*Data for this task*
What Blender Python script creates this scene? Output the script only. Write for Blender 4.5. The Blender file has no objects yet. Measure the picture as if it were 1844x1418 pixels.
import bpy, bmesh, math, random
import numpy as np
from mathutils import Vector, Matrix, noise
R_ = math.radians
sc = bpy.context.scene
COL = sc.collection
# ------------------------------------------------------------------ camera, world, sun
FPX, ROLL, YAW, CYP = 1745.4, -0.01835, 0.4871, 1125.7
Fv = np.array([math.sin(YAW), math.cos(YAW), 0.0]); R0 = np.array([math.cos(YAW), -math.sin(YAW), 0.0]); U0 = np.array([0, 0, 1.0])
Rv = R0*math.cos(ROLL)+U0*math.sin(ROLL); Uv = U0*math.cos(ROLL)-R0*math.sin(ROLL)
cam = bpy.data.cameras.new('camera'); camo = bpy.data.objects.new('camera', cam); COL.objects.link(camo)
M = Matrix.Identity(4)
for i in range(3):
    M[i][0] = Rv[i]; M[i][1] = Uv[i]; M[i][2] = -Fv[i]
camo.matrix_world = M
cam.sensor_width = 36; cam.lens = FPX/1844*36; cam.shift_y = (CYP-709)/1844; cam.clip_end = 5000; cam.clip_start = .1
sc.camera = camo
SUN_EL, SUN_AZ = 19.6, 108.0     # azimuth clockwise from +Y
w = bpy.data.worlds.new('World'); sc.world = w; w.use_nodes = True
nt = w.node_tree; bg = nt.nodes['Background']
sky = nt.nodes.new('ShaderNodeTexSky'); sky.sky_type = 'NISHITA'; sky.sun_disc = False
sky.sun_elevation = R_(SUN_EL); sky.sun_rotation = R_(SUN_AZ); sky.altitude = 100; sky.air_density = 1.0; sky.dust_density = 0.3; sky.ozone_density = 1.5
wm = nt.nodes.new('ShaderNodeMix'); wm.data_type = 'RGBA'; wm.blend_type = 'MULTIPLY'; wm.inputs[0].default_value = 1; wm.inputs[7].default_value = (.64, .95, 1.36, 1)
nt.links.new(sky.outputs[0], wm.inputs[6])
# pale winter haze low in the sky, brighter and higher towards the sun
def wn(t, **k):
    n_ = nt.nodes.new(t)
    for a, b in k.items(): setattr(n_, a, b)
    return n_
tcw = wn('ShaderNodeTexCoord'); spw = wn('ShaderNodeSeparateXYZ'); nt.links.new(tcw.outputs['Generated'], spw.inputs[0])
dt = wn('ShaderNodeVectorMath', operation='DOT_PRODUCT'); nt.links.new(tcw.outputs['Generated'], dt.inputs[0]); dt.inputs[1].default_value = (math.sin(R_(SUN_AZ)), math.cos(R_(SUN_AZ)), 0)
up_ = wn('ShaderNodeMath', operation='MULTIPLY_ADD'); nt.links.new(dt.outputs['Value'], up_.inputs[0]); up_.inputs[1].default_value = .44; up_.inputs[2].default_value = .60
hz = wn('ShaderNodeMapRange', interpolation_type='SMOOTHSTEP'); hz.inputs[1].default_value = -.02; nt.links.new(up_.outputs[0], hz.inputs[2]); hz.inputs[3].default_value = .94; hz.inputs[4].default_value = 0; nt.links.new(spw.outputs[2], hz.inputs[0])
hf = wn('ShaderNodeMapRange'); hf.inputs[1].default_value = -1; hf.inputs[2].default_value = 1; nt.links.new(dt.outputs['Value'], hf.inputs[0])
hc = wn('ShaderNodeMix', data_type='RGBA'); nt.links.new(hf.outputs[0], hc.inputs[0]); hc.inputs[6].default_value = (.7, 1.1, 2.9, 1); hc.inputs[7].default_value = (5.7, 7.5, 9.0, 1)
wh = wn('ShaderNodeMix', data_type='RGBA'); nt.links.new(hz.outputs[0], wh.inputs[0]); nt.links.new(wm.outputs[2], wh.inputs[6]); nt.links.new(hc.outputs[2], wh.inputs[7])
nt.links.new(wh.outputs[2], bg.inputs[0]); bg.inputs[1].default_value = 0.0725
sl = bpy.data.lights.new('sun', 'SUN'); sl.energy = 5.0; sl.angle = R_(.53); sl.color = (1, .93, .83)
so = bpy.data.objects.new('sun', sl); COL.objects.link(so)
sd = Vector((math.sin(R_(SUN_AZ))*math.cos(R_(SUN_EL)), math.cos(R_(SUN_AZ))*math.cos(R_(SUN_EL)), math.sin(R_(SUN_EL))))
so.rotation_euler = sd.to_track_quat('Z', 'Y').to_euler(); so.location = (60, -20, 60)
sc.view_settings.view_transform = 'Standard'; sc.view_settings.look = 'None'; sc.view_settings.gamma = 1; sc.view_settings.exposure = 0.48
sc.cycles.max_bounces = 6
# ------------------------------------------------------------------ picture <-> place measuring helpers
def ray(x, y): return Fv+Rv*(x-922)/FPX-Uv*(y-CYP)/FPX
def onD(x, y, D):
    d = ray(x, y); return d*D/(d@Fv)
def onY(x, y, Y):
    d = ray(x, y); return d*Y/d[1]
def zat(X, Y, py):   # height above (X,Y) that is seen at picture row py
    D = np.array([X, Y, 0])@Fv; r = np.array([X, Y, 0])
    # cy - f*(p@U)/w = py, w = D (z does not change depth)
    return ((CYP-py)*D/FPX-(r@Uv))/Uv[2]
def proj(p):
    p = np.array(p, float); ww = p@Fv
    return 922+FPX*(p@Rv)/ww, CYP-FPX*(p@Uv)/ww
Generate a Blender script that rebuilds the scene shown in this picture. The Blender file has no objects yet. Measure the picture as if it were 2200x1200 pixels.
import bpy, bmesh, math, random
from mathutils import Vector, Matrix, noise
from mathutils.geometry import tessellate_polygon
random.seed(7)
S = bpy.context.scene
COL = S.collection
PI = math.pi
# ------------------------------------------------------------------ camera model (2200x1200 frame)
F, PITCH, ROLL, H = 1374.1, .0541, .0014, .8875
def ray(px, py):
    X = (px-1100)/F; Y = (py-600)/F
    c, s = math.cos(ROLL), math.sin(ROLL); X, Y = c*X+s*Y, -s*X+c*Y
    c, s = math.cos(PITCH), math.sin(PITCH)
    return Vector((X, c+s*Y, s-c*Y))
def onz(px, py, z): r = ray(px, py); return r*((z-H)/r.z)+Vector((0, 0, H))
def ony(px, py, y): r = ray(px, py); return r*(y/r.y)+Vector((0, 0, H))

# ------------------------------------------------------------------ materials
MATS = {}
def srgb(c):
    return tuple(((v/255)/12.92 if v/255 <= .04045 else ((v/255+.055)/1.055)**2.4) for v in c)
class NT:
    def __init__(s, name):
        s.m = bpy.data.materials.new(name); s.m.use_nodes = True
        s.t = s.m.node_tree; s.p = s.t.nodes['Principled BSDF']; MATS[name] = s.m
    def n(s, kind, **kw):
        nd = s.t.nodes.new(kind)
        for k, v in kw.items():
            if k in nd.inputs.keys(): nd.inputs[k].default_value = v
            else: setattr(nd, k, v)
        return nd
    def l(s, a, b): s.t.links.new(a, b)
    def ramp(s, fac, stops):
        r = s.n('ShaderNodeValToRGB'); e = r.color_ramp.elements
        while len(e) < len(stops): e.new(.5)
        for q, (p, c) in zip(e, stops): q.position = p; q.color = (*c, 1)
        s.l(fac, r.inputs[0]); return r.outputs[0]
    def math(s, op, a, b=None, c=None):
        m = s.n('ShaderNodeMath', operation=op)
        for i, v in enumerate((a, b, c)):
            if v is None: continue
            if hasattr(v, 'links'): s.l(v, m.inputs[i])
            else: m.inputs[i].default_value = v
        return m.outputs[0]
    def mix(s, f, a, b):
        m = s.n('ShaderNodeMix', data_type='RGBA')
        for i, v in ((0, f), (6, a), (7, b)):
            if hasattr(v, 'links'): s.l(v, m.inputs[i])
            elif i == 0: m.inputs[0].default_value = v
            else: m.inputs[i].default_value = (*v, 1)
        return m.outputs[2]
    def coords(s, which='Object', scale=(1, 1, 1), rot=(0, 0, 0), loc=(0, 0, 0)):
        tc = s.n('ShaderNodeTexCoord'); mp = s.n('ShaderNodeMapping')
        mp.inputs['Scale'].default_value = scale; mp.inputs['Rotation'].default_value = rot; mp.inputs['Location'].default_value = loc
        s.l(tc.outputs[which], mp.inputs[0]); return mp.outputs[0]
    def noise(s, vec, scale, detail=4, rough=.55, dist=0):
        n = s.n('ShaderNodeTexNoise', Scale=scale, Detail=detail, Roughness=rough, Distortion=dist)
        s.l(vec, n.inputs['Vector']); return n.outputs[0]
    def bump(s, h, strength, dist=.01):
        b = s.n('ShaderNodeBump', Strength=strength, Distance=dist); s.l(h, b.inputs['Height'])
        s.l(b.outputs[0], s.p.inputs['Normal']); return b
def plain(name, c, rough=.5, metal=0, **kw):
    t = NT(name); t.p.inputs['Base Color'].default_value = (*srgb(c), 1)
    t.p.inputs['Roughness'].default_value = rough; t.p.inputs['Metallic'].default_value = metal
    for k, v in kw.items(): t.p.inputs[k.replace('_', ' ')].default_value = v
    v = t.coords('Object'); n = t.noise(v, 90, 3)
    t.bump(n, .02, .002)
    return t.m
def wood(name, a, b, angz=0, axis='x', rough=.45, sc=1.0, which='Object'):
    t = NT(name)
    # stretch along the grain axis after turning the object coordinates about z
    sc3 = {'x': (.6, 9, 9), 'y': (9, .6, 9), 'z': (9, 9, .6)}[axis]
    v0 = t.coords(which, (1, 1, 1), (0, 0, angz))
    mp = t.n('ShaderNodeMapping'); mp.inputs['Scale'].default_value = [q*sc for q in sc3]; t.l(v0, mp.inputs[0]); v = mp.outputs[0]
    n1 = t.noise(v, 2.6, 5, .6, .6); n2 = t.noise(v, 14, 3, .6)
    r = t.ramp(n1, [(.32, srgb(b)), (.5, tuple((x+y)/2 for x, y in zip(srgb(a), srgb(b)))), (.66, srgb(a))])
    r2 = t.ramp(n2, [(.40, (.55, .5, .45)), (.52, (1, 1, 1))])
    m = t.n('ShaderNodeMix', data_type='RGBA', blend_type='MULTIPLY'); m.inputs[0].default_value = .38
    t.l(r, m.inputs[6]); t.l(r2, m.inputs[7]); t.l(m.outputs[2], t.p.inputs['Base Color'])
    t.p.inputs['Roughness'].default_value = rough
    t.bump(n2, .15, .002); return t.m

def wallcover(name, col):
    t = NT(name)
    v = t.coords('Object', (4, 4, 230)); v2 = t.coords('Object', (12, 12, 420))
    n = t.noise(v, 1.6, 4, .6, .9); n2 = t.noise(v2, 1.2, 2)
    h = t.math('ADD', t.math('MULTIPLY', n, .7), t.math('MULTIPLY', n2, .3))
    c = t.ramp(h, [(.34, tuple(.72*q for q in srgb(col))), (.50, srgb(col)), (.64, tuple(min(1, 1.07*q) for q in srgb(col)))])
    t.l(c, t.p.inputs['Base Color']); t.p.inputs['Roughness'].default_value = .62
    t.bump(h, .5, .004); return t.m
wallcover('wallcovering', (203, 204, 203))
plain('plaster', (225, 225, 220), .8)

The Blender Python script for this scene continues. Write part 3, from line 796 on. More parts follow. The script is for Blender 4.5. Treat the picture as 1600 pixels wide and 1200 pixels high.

*Directions*
Write down exactly the span of lines above from the one containing "Generate a Blender" to the one containing "def ony(px, py, y): r", both ends included.

*Exercise result*
Generate a Blender script that rebuilds the scene shown in this picture. The Blender file has no objects yet. Measure the picture as if it were 2200x1200 pixels.
import bpy, bmesh, math, random
from mathutils import Vector, Matrix, noise
from mathutils.geometry import tessellate_polygon
random.seed(7)
S = bpy.context.scene
COL = S.collection
PI = math.pi
# ------------------------------------------------------------------ camera model (2200x1200 frame)
F, PITCH, ROLL, H = 1374.1, .0541, .0014, .8875
def ray(px, py):
    X = (px-1100)/F; Y = (py-600)/F
    c, s = math.cos(ROLL), math.sin(ROLL); X, Y = c*X+s*Y, -s*X+c*Y
    c, s = math.cos(PITCH), math.sin(PITCH)
    return Vector((X, c+s*Y, s-c*Y))
def onz(px, py, z): r = ray(px, py); return r*((z-H)/r.z)+Vector((0, 0, H))
def ony(px, py, y): r = ray(px, py); return r*(y/r.y)+Vector((0, 0, H))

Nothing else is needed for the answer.